» **Records for the exercise**

- - - -

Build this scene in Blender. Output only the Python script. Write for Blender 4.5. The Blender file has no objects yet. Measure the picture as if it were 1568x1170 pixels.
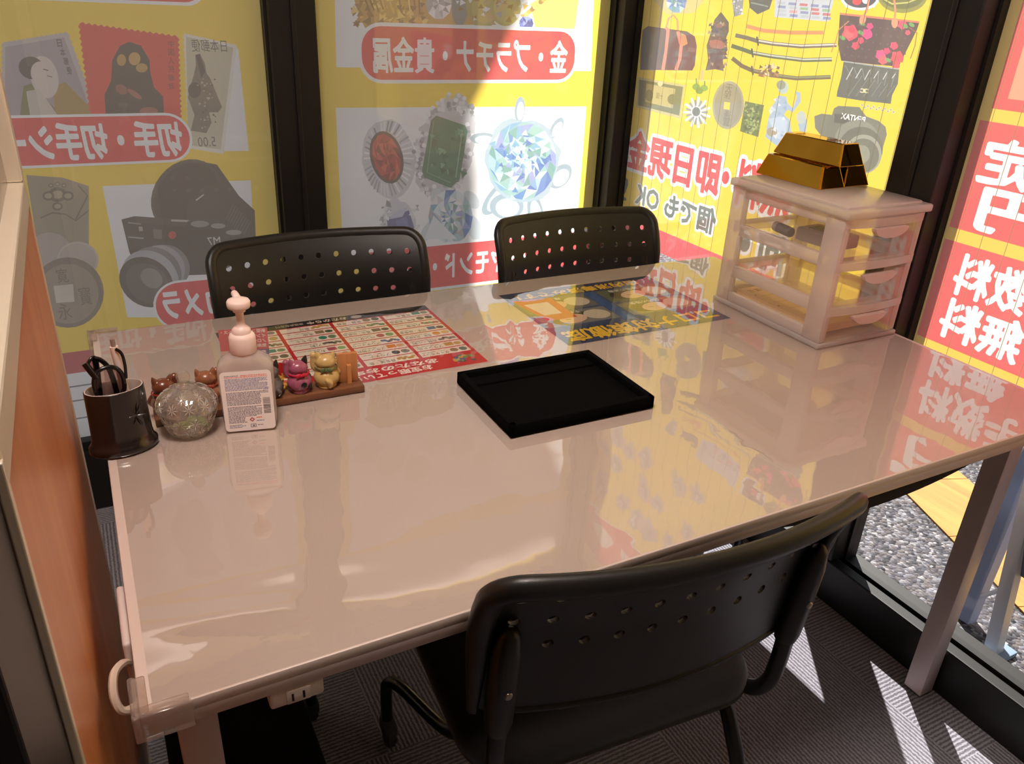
import bpy, bmesh, math, random
import numpy as np
from mathutils import Vector, Matrix
from mathutils.geometry import delaunay_2d_cdt
random.seed(11)
S = bpy.context.scene
C = S.collection
PI = math.pi

# ------------------------------------------------------------------ camera
F_PX = 1218.631
YAW, PITCH, ROLL = 0.502989, 0.450984, 0.0506485
EYE = Vector((0.03545, -1.55242, 1.31512))
_f = Vector((math.sin(YAW)*math.cos(PITCH), math.cos(YAW)*math.cos(PITCH), -math.sin(PITCH)))
_r = Vector((math.cos(YAW), -math.sin(YAW), 0))
_u = _r.cross(_f)
RIGHT = _r*math.cos(ROLL) + _u*math.sin(ROLL)
UP = -_r*math.sin(ROLL) + _u*math.cos(ROLL)
cam = bpy.data.cameras.new('camera')
cam.sensor_fit = 'HORIZONTAL'; cam.sensor_width = 36; cam.lens = 36*F_PX/1568
cam.clip_start = 0.02
cam_o = bpy.data.objects.new('camera', cam); C.objects.link(cam_o)
m = Matrix((RIGHT, UP, -_f)).transposed().to_4x4(); m.translation = EYE
cam_o.matrix_world = m
S.camera = cam_o

def at(px, py, axis, val):
    """where the sight line of a point of the photograph meets a wall or table plane"""
    v = _f + RIGHT*((px-784)/F_PX) - UP*((py-585)/F_PX)
    return EYE + v*((val-EYE[axis])/v[axis])

# ------------------------------------------------------------------ light and exposure
S.view_settings.view_transform = 'Standard'
S.view_settings.look = 'None'
S.view_settings.exposure = 0.08
S.view_settings.gamma = 1.0
S.view_settings.use_curve_mapping = False
S.cycles.use_denoising = True
S.cycles.max_bounces = 12
S.cycles.transparent_max_bounces = 24
S.cycles.sample_clamp_indirect = 6.0
S.cycles.caustics_reflective = False
S.cycles.caustics_refractive = False
SUN_DIR = Vector((.373, .523, .766)).normalized()
sun = bpy.data.lights.new('sun', 'SUN'); sun.energy = 12.2; sun.angle = 0.0093; sun.color = (1, .96, .9)
sun_o = bpy.data.objects.new('sun', sun); C.objects.link(sun_o)
sun_o.rotation_euler = SUN_DIR.to_track_quat('Z', 'Y').to_euler(); sun_o.location = (8, 12, 18)
W = bpy.data.worlds.new('sky'); S.world = W; W.use_nodes = True
W.node_tree.nodes['Background'].inputs[0].default_value = (.88, .94, 1, 1)
W.node_tree.nodes['Background'].inputs[1].default_value = 0.45
LAMP_POWER = 27.0

# ------------------------------------------------------------------ materials
def lin(c):
    o = []
    for x in c[:3]:
        x = x/255
        o.append(x/12.92 if x <= .04045 else ((x+.055)/1.055)**2.4)
    return (*o, 1)
def new_mat(name):
    m = bpy.data.materials.new(name); m.use_nodes = True
    nt = m.node_tree; nt.nodes.clear()
    out = nt.nodes.new('ShaderNodeOutputMaterial')
    return m, nt, out
def N(nt, kind, **kw):
    n = nt.nodes.new(kind)
    for k, v in kw.items():
        if k in n.inputs: n.inputs[k].default_value = v
        else: setattr(n, k, v)
    return n
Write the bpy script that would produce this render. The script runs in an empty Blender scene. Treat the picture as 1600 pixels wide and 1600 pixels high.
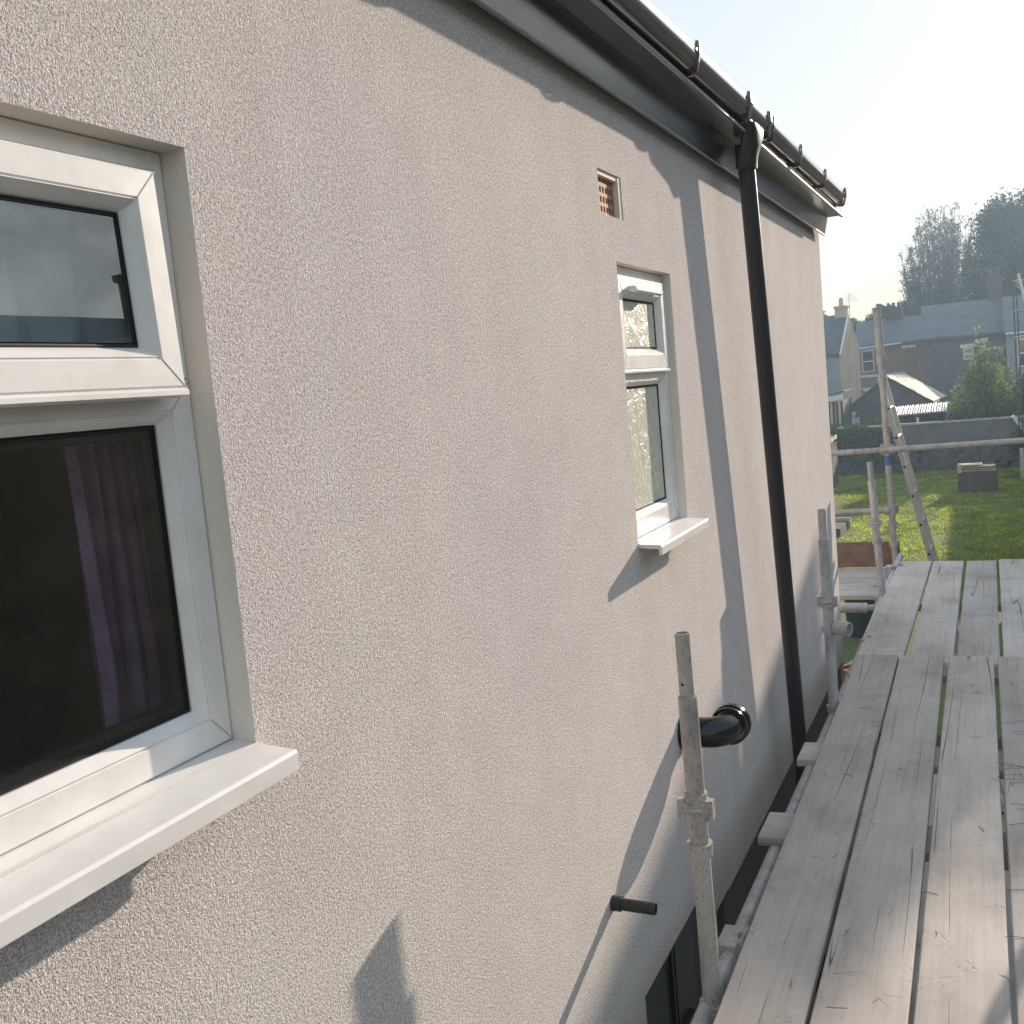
import bpy, bmesh, math, random
from mathutils import Vector, Matrix
random.seed(7)
R = math.radians
S = bpy.context.scene
C = S.collection

# ------------------------------------------------------------------ camera
cam_d = bpy.data.cameras.new('camera')
cam = bpy.data.objects.new('camera', cam_d); C.objects.link(cam)
cam_d.sensor_width = 36; cam_d.lens = 36*1650/1600
cam_d.clip_start = .05; cam_d.clip_end = 2000
def cam_matrix(yaw, pitch, roll):
    f = Vector((-math.sin(yaw)*math.cos(pitch), math.cos(yaw)*math.cos(pitch), math.sin(pitch)))
    r = Vector((math.cos(yaw), math.sin(yaw), 0)); u = r.cross(f)
    r2 = math.cos(roll)*r + math.sin(roll)*u; u2 = -math.sin(roll)*r + math.cos(roll)*u
    return Matrix((r2, u2, -f)).transposed().to_4x4()
cam.matrix_world = Matrix.Translation((1.0, 0, 4.2)) @ cam_matrix(R(25.0817), R(-6.2623), R(-5.2286))
S.camera = cam

# ------------------------------------------------------------------ light
SUN_DIR = Vector((1, 4.15, 1.1)).normalized()
EL = math.asin(SUN_DIR.z); AZ = math.atan2(SUN_DIR.x, SUN_DIR.y)
W = bpy.data.worlds.new('World'); S.world = W; W.use_nodes = True
wn = W.node_tree.nodes; wl = W.node_tree.links
sky = wn.new('ShaderNodeTexSky'); sky.sky_type = 'NISHITA'; sky.sun_disc = False
sky.sun_elevation = EL; sky.sun_rotation = AZ
sky.air_density = 1.0; sky.dust_density = .5; sky.ozone_density = 1.0
sg_ = wn.new('ShaderNodeGamma'); sg_.inputs['Gamma'].default_value = .12      # hazy day: the sky is flatter than clear air
bg = wn['Background']; bg.inputs['Strength'].default_value = 0.15
wl.new(sky.outputs['Color'], sg_.inputs['Color']); sh_ = wn.new('ShaderNodeHueSaturation'); sh_.inputs['Saturation'].default_value = 2.7; sh_.inputs['Value'].default_value = 1.40
wl.new(sg_.outputs['Color'], sh_.inputs['Color']); wl.new(sh_.outputs['Color'], bg.inputs['Color'])
sd = bpy.data.lights.new('sun', 'SUN'); sd.energy = 2.3; sd.angle = R(.53); sd.color = (1.0, .84, .69)
so = bpy.data.objects.new('sun', sd); C.objects.link(so)
so.rotation_euler = SUN_DIR.to_track_quat('Z', 'Y').to_euler()
V = S.view_settings
V.view_transform = 'Standard'; V.look = 'None'; V.gamma = 1; V.use_curve_mapping = False; V.exposure = 1.82
S.render.engine = 'CYCLES'
S.cycles.max_bounces = 8; S.cycles.transparent_max_bounces = 24; S.cycles.volume_bounces = 0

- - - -

» **What to produce**
Reproduce the whole listing word for word, setting aside any pictures.

» **Full answer**
Build this scene in Blender. Output only the Python script. Write for Blender 4.5. The Blender file has no objects yet. Measure the picture as if it were 1568x1170 pixels.
import bpy, bmesh, math, random
import numpy as np
from mathutils import Vector, Matrix
from mathutils.geometry import delaunay_2d_cdt
random.seed(11)
S = bpy.context.scene
C = S.collection
PI = math.pi

# ------------------------------------------------------------------ camera
F_PX = 1218.631
YAW, PITCH, ROLL = 0.502989, 0.450984, 0.0506485
EYE = Vector((0.03545, -1.55242, 1.31512))
_f = Vector((math.sin(YAW)*math.cos(PITCH), math.cos(YAW)*math.cos(PITCH), -math.sin(PITCH)))
_r = Vector((math.cos(YAW), -math.sin(YAW), 0))
_u = _r.cross(_f)
RIGHT = _r*math.cos(ROLL) + _u*math.sin(ROLL)
UP = -_r*math.sin(ROLL) + _u*math.cos(ROLL)
cam = bpy.data.cameras.new('camera')
cam.sensor_fit = 'HORIZONTAL'; cam.sensor_width = 36; cam.lens = 36*F_PX/1568
cam.clip_start = 0.02
cam_o = bpy.data.objects.new('camera', cam); C.objects.link(cam_o)
m = Matrix((RIGHT, UP, -_f)).transposed().to_4x4(); m.translation = EYE
cam_o.matrix_world = m
S.camera = cam_o

def at(px, py, axis, val):
    """where the sight line of a point of the photograph meets a wall or table plane"""
    v = _f + RIGHT*((px-784)/F_PX) - UP*((py-585)/F_PX)
    return EYE + v*((val-EYE[axis])/v[axis])

# ------------------------------------------------------------------ light and exposure
S.view_settings.view_transform = 'Standard'
S.view_settings.look = 'None'
S.view_settings.exposure = 0.08
S.view_settings.gamma = 1.0
S.view_settings.use_curve_mapping = False
S.cycles.use_denoising = True
S.cycles.max_bounces = 12
S.cycles.transparent_max_bounces = 24
S.cycles.sample_clamp_indirect = 6.0
S.cycles.caustics_reflective = False
S.cycles.caustics_refractive = False
SUN_DIR = Vector((.373, .523, .766)).normalized()
sun = bpy.data.lights.new('sun', 'SUN'); sun.energy = 12.2; sun.angle = 0.0093; sun.color = (1, .96, .9)
sun_o = bpy.data.objects.new('sun', sun); C.objects.link(sun_o)
sun_o.rotation_euler = SUN_DIR.to_track_quat('Z', 'Y').to_euler(); sun_o.location = (8, 12, 18)
W = bpy.data.worlds.new('sky'); S.world = W; W.use_nodes = True
W.node_tree.nodes['Background'].inputs[0].default_value = (.88, .94, 1, 1)
W.node_tree.nodes['Background'].inputs[1].default_value = 0.45
LAMP_POWER = 27.0

# ------------------------------------------------------------------ materials
def lin(c):
    o = []
    for x in c[:3]:
        x = x/255
        o.append(x/12.92 if x <= .04045 else ((x+.055)/1.055)**2.4)
    return (*o, 1)
def new_mat(name):
    m = bpy.data.materials.new(name); m.use_nodes = True
    nt = m.node_tree; nt.nodes.clear()
    out = nt.nodes.new('ShaderNodeOutputMaterial')
    return m, nt, out
def N(nt, kind, **kw):
    n = nt.nodes.new(kind)
    for k, v in kw.items():
        if k in n.inputs: n.inputs[k].default_value = v
        else: setattr(n, k, v)
    return n
Write the bpy script that would produce this render. The script runs in an empty Blender scene. Treat the picture as 1600 pixels wide and 1600 pixels high.
import bpy, bmesh, math, random
from mathutils import Vector, Matrix
random.seed(7)
R = math.radians
S = bpy.context.scene
C = S.collection

# ------------------------------------------------------------------ camera
cam_d = bpy.data.cameras.new('camera')
cam = bpy.data.objects.new('camera', cam_d); C.objects.link(cam)
cam_d.sensor_width = 36; cam_d.lens = 36*1650/1600
cam_d.clip_start = .05; cam_d.clip_end = 2000
def cam_matrix(yaw, pitch, roll):
    f = Vector((-math.sin(yaw)*math.cos(pitch), math.cos(yaw)*math.cos(pitch), math.sin(pitch)))
    r = Vector((math.cos(yaw), math.sin(yaw), 0)); u = r.cross(f)
    r2 = math.cos(roll)*r + math.sin(roll)*u; u2 = -math.sin(roll)*r + math.cos(roll)*u
    return Matrix((r2, u2, -f)).transposed().to_4x4()
cam.matrix_world = Matrix.Translation((1.0, 0, 4.2)) @ cam_matrix(R(25.0817), R(-6.2623), R(-5.2286))
S.camera = cam

# ------------------------------------------------------------------ light
SUN_DIR = Vector((1, 4.15, 1.1)).normalized()
EL = math.asin(SUN_DIR.z); AZ = math.atan2(SUN_DIR.x, SUN_DIR.y)
W = bpy.data.worlds.new('World'); S.world = W; W.use_nodes = True
wn = W.node_tree.nodes; wl = W.node_tree.links
sky = wn.new('ShaderNodeTexSky'); sky.sky_type = 'NISHITA'; sky.sun_disc = False
sky.sun_elevation = EL; sky.sun_rotation = AZ
sky.air_density = 1.0; sky.dust_density = .5; sky.ozone_density = 1.0
sg_ = wn.new('ShaderNodeGamma'); sg_.inputs['Gamma'].default_value = .12      # hazy day: the sky is flatter than clear air
bg = wn['Background']; bg.inputs['Strength'].default_value = 0.15
wl.new(sky.outputs['Color'], sg_.inputs['Color']); sh_ = wn.new('ShaderNodeHueSaturation'); sh_.inputs['Saturation'].default_value = 2.7; sh_.inputs['Value'].default_value = 1.40
wl.new(sg_.outputs['Color'], sh_.inputs['Color']); wl.new(sh_.outputs['Color'], bg.inputs['Color'])
sd = bpy.data.lights.new('sun', 'SUN'); sd.energy = 2.3; sd.angle = R(.53); sd.color = (1.0, .84, .69)
so = bpy.data.objects.new('sun', sd); C.objects.link(so)
so.rotation_euler = SUN_DIR.to_track_quat('Z', 'Y').to_euler()
V = S.view_settings
V.view_transform = 'Standard'; V.look = 'None'; V.gamma = 1; V.use_curve_mapping = False; V.exposure = 1.82
S.render.engine = 'CYCLES'
S.cycles.max_bounces = 8; S.cycles.transparent_max_bounces = 24; S.cycles.volume_bounces = 0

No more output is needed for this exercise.